=== GIVEN RECORDS ===

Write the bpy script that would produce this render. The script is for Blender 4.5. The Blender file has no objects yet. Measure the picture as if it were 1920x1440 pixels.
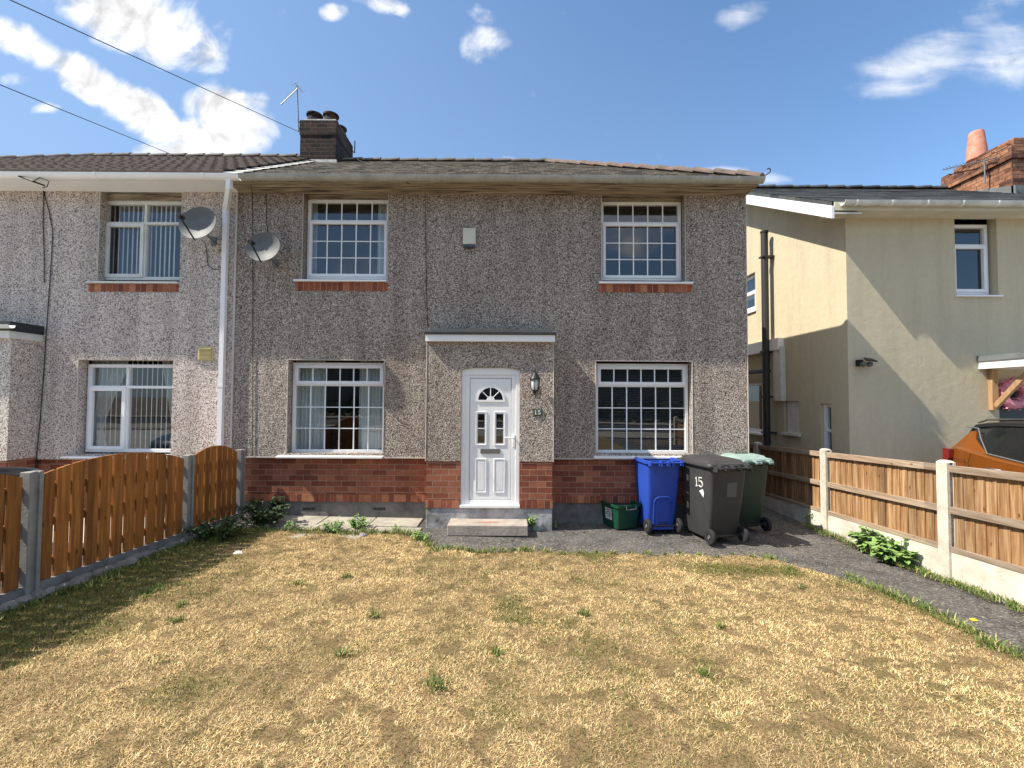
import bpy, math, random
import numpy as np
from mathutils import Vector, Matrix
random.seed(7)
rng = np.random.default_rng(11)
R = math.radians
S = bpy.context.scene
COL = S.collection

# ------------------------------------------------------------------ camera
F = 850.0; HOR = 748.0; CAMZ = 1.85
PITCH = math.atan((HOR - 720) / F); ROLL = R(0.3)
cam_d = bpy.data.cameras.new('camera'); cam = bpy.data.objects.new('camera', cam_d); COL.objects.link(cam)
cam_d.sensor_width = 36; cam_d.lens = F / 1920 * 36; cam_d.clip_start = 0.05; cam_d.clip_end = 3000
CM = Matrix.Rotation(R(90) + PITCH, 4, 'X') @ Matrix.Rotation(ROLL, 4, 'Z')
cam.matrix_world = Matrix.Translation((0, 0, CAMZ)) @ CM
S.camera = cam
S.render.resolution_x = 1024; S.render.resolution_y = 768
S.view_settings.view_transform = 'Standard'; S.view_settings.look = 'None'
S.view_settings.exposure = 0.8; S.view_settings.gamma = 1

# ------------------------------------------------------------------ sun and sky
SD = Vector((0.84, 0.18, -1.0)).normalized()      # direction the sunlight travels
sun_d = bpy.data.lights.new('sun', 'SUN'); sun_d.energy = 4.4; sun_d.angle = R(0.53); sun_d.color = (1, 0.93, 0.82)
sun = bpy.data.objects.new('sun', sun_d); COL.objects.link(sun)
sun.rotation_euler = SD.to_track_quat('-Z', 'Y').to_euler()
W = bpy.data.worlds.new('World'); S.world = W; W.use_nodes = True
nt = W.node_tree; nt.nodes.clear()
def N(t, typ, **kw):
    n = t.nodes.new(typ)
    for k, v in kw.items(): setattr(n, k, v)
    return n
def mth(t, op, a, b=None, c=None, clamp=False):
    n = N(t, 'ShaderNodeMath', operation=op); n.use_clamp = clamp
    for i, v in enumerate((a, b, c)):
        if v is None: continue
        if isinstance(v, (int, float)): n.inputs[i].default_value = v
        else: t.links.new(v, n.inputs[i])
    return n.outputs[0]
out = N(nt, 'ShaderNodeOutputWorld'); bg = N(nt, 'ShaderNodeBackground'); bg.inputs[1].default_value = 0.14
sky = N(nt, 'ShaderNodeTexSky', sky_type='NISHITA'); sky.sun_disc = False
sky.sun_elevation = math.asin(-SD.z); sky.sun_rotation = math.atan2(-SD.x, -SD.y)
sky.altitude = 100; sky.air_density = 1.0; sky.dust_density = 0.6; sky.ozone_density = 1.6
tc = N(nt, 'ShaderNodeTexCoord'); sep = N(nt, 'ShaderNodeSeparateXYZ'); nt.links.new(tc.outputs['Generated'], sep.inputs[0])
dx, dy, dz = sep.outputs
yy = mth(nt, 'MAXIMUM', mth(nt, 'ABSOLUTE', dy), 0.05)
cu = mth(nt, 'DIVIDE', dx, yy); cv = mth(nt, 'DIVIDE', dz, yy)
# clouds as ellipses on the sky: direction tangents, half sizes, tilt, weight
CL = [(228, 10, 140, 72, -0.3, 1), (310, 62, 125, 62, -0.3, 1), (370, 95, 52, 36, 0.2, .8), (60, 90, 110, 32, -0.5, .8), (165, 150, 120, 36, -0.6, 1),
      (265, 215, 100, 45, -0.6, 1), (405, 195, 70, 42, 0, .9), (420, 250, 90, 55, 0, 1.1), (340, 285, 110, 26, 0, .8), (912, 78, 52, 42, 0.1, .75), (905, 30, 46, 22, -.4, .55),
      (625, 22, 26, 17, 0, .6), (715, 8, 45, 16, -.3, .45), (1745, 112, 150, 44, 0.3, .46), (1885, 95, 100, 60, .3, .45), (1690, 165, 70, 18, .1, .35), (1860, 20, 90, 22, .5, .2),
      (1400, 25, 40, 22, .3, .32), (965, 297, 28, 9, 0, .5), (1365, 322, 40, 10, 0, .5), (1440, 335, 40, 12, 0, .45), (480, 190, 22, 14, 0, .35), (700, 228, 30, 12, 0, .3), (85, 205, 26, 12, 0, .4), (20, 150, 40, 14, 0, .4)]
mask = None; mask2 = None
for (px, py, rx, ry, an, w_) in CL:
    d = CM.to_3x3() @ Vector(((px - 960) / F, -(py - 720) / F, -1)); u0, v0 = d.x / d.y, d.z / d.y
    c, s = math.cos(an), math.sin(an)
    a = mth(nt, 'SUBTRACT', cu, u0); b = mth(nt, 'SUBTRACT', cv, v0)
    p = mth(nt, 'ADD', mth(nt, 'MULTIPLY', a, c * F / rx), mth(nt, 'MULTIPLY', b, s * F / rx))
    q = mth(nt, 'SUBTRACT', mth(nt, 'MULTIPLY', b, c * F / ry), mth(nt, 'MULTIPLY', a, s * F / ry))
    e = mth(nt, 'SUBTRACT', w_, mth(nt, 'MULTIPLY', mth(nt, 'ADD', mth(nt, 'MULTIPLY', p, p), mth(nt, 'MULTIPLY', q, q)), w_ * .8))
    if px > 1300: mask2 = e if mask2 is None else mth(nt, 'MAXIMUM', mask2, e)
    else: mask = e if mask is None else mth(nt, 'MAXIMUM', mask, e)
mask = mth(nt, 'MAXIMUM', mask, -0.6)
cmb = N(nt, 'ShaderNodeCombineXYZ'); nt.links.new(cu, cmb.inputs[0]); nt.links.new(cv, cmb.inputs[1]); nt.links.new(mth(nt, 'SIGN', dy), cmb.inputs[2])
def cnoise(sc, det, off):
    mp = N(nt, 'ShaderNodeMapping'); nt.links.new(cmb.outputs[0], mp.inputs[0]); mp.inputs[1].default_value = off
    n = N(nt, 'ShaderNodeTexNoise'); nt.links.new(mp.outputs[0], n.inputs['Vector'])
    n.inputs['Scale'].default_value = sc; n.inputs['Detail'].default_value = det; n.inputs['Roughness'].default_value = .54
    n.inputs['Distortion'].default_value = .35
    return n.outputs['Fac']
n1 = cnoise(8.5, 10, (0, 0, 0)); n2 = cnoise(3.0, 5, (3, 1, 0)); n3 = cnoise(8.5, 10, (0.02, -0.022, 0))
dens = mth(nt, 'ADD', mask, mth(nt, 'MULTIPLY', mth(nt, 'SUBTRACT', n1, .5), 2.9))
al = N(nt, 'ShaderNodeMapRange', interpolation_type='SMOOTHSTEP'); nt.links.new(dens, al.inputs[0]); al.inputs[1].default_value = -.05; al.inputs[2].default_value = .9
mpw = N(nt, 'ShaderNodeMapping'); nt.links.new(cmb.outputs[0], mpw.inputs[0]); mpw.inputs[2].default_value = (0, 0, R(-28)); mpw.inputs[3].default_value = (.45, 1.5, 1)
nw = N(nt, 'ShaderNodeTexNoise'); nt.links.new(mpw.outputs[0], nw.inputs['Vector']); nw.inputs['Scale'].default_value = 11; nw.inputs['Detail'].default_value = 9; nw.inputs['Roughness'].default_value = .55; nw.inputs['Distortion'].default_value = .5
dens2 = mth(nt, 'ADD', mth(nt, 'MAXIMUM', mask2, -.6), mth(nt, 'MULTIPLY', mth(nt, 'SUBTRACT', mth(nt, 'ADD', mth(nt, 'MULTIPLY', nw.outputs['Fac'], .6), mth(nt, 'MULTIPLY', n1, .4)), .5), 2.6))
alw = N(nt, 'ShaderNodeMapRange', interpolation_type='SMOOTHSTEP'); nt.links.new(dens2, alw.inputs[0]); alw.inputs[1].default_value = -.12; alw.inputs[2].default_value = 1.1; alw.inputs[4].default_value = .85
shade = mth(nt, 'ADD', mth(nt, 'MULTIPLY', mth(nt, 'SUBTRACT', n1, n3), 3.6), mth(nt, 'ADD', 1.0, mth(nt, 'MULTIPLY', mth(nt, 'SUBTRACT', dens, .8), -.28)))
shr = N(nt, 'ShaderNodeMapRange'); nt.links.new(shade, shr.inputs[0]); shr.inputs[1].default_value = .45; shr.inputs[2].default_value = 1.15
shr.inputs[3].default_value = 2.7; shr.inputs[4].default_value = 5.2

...

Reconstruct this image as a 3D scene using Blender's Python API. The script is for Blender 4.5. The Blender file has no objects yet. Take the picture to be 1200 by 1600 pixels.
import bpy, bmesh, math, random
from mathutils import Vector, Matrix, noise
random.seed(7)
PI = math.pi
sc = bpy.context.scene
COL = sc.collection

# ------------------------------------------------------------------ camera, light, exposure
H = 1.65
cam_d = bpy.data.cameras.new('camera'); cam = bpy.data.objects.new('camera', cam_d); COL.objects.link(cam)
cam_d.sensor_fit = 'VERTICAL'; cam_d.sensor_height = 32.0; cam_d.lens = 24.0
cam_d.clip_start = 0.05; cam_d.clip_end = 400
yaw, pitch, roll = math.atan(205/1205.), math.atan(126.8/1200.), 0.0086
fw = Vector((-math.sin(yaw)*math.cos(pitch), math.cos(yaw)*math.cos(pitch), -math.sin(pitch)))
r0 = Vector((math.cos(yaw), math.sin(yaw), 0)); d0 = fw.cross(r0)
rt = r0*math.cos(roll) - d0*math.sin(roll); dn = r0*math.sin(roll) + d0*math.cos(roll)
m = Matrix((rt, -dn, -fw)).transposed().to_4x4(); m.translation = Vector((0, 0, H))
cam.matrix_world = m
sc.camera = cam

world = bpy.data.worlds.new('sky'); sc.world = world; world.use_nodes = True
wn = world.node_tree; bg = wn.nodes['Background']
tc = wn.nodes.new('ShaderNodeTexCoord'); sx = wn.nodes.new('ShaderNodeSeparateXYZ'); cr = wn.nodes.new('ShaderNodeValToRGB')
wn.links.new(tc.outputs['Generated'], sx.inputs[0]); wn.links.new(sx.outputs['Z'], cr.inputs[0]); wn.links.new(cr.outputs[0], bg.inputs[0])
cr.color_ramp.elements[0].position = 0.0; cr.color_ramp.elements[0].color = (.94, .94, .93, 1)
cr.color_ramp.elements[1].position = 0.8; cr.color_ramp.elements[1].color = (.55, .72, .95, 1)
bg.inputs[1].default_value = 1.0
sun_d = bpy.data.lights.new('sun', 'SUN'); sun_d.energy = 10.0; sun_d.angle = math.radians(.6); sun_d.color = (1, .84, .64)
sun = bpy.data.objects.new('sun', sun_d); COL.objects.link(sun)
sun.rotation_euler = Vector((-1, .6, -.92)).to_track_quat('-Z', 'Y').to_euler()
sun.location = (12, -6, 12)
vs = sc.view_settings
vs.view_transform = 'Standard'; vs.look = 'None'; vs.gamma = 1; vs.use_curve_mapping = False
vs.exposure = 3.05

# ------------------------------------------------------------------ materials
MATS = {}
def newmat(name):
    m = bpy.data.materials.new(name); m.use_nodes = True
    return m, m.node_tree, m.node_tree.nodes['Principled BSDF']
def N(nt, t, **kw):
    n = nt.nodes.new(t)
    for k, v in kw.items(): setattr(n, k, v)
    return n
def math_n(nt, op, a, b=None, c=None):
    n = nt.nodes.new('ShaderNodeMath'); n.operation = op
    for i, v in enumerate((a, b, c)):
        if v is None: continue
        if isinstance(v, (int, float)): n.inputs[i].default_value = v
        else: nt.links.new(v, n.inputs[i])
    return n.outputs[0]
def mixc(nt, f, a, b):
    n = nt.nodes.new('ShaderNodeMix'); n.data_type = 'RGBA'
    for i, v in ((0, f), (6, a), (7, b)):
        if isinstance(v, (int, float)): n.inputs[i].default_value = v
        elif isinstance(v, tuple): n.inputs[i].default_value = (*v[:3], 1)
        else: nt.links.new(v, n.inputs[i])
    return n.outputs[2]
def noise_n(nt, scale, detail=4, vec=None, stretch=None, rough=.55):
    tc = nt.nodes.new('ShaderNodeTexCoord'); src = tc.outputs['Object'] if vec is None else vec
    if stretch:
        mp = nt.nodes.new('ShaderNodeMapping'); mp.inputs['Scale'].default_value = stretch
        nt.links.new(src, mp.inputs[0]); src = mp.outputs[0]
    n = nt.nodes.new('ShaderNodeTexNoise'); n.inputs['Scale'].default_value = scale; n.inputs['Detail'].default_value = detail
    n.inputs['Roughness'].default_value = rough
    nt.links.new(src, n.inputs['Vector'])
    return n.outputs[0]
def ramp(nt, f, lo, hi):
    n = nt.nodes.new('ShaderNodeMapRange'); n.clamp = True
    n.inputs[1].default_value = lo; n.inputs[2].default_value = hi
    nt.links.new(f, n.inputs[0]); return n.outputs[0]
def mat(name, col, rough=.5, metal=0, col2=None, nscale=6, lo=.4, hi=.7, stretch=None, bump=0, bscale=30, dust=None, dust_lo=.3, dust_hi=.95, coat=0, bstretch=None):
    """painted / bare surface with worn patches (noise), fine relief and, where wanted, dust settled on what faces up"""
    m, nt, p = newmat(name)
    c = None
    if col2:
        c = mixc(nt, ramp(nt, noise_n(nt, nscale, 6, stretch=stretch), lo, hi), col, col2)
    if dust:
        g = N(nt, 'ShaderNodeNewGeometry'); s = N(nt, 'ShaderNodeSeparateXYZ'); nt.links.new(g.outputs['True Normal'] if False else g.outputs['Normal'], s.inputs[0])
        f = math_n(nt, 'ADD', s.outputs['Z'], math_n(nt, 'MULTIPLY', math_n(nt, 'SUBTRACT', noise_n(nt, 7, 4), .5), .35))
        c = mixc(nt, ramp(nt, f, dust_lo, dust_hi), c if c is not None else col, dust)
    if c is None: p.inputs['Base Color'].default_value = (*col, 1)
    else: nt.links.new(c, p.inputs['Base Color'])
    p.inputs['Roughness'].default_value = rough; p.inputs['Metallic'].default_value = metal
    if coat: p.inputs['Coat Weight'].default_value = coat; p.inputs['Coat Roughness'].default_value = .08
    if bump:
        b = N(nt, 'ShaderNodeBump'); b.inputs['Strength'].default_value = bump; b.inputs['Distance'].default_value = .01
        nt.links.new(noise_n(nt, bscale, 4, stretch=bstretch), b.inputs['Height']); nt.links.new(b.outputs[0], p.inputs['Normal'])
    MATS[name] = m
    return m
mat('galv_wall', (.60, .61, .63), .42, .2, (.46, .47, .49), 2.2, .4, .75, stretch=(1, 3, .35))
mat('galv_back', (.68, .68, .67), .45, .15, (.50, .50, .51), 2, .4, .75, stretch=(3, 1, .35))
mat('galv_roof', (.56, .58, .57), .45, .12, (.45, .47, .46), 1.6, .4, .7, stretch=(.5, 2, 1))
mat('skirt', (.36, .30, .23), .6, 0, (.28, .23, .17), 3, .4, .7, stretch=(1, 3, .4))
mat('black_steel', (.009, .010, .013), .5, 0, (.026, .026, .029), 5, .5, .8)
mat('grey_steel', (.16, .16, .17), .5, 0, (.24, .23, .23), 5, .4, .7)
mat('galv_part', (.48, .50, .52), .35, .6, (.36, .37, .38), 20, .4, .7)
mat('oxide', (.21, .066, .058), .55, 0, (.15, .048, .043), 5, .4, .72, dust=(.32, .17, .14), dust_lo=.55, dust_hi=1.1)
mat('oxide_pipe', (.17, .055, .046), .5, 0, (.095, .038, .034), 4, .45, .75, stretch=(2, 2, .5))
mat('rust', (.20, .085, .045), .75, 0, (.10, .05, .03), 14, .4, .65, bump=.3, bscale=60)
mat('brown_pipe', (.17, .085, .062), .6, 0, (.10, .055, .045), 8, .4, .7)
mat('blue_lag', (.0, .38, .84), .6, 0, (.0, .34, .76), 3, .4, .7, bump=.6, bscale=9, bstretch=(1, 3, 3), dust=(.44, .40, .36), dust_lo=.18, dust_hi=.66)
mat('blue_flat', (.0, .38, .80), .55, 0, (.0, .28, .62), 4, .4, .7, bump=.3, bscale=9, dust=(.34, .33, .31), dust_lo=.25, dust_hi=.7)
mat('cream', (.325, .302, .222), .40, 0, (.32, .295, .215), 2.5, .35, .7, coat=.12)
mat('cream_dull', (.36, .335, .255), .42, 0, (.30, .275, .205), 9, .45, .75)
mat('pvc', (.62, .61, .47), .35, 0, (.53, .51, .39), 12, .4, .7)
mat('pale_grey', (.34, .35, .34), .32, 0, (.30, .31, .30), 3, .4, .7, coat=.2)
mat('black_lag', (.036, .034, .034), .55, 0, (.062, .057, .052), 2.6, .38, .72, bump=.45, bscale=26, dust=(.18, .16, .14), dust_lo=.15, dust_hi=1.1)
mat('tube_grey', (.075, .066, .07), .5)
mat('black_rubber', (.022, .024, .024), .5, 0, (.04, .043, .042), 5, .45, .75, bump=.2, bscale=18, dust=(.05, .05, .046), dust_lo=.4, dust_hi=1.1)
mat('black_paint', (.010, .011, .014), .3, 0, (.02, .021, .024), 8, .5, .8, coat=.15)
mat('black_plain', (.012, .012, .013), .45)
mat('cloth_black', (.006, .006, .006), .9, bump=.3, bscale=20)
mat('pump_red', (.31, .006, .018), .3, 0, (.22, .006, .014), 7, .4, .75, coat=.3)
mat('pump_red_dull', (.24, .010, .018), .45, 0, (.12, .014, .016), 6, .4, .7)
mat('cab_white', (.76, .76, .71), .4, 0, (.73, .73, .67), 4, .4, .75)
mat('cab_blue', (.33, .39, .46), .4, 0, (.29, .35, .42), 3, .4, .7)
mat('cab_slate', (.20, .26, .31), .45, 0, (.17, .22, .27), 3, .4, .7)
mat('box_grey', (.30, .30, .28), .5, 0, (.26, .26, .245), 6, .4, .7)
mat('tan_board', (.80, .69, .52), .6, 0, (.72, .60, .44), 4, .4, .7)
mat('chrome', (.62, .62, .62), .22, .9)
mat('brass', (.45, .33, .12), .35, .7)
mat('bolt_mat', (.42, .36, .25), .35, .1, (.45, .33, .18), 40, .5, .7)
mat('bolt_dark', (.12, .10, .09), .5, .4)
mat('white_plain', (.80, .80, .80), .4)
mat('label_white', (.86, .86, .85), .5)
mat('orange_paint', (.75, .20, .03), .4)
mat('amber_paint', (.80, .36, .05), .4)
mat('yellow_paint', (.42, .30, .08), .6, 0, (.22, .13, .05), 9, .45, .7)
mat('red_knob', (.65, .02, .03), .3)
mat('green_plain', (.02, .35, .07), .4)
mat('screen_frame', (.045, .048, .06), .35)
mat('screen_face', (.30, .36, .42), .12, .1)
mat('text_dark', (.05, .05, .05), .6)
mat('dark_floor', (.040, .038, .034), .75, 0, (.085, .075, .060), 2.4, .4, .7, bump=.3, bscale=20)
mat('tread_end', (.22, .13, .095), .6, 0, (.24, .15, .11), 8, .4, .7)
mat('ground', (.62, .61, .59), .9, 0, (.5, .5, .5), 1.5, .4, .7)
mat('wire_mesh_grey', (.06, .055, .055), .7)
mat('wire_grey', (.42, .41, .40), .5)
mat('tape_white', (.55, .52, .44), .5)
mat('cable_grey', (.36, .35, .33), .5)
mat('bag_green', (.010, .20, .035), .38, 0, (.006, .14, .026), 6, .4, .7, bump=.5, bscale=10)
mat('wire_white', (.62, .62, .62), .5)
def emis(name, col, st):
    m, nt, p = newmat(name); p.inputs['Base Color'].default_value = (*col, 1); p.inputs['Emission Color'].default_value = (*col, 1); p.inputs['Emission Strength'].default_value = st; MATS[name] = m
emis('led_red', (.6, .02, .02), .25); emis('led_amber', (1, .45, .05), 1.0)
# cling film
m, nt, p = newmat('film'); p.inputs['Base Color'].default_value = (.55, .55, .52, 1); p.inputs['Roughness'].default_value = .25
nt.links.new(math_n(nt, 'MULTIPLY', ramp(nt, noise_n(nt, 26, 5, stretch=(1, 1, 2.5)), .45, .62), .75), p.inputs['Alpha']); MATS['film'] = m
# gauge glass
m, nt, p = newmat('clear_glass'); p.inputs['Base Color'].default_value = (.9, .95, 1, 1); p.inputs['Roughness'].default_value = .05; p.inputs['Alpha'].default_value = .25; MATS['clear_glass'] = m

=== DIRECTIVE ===
Reproduce the data above exactly, but only from the line containing "Write the bpy" through the line containing "COL = S.collection"; skip the pictures.

=== COMPLETE ANSWER ===
Write the bpy script that would produce this render. The script is for Blender 4.5. The Blender file has no objects yet. Measure the picture as if it were 1920x1440 pixels.
import bpy, math, random
import numpy as np
from mathutils import Vector, Matrix
random.seed(7)
rng = np.random.default_rng(11)
R = math.radians
S = bpy.context.scene
COL = S.collection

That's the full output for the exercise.